Scuderia Ferrari spadła nie o jedno, a o kilka miejsc w układzie sił
Na ten moment Mercedes i Red Bull są zdecydowanie bardziej konkurencyjne. W dodatku do walki włączyły się dotychczasowe zespoły ze środka stawki, takie jak McLaren i Racing Point. Daleko nich nie jest także Renault, a miejsce Ferrari jest gdzieś pośrodku tej grupy pościgowej. Niepokojący był fakt, że usprawniony silnik, który miał mieć nawet do 25 KM więcej odstawał.
Poprawki Ferrari owocem dobrej współpracy w zespole
Wiele spekulacji sugerowało, że dodatkowe ograniczenia w związku z aferą dotyczącą sprytnego przekraczania limitów przepływu paliwa, przygasiły włoską jednostkę. Zwłaszcza, że Haas i Alfa Romeo Racing Orlen, które korzystają z układów napędowych Ferrari, także nie prezentowały się zbyt dobrze. Chociaż kierowcy drugiej z wymienionych ekip mieli dość wysokie prędkości maksymalne, podczas gdy główny zespół tracił na samych prostych około 0,7 sekundy.
– Nie chodzi tylko o aktualizacje na jutro, ale także o przyspieszenie całego procesu opracowywania nowych części. To odpowiedź współpracującego zespołu, który podwinął rękawy i akceptuje problemy bez płaczu. Jesteśmy na początku nowego sposobu pracy, który ma na celu długoterminowe działania. Jeśli pojawią się problemy, nie będą nam one przeszkadzać. Mam zaufanie do Mattii i zespołu – podsumował Camilleri.

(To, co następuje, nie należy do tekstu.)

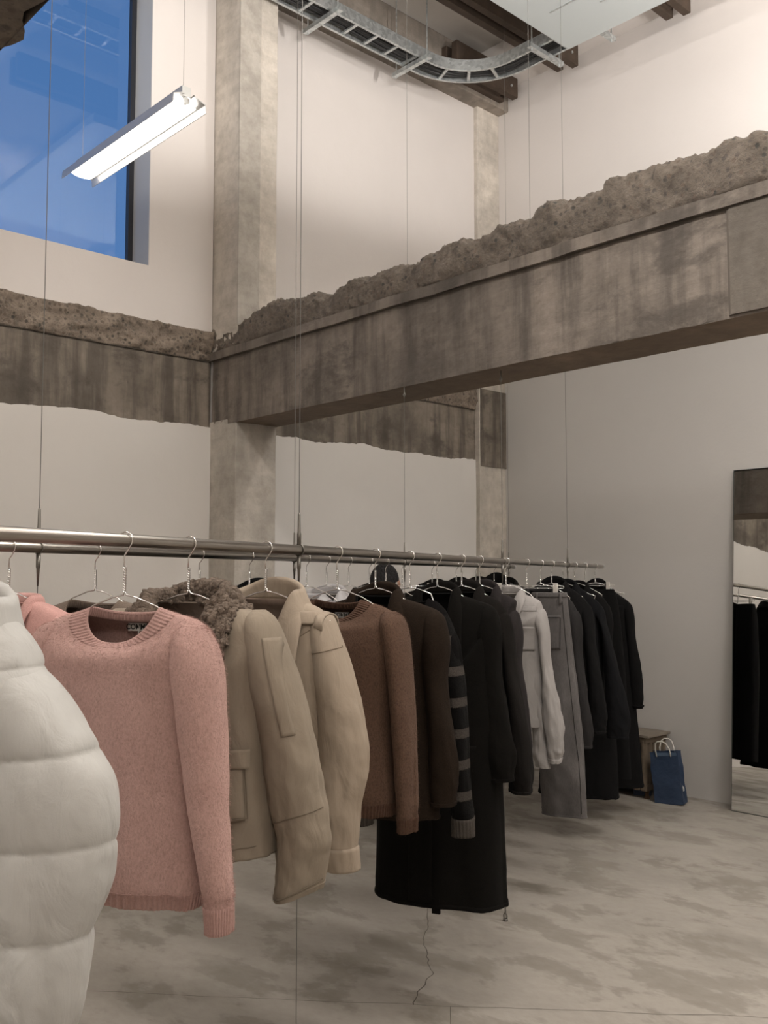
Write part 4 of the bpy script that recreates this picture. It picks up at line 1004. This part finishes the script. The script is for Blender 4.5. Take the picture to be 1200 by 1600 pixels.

– To rozczarowanie, widząc naszą obecną prędkość na prostej. Niestety nic nie możemy na to poradzić – poza analizą danych i zobaczeniem, co możemy poprawić przed następnym wyścigiem. Nie ma sensu patrzeć na zeszły rok. Teraz musimy porównać się z konkurencją i przyspieszyć. Musimy się upewnić, że rozwiązujemy nasze problemy – ocenił sytuacje Mattia Binotto.
Wiarę w poprawki Ferrari potwierdził nawet Ross Brawn. Były inżynier ekipy z Maranello chciałby, aby szybko wrócili do gry i zażegnali problemy z wydajnością. Na pewno z nowej specyfikacji jednostki napędowej da się coś jeszcze wycisnąć, dlatego teraz większośc pakietu obejmie obszar aero. – Ferrari musi szybko poprawić sytuację, w przeciwnym razie czeka ich bardzo trudny sezon. Planują ulepszyć samochód dla Węgier, co jest zachęcające, ale początek roku jest trudniejszy, niż się spodziewali – powiedział szef FOM.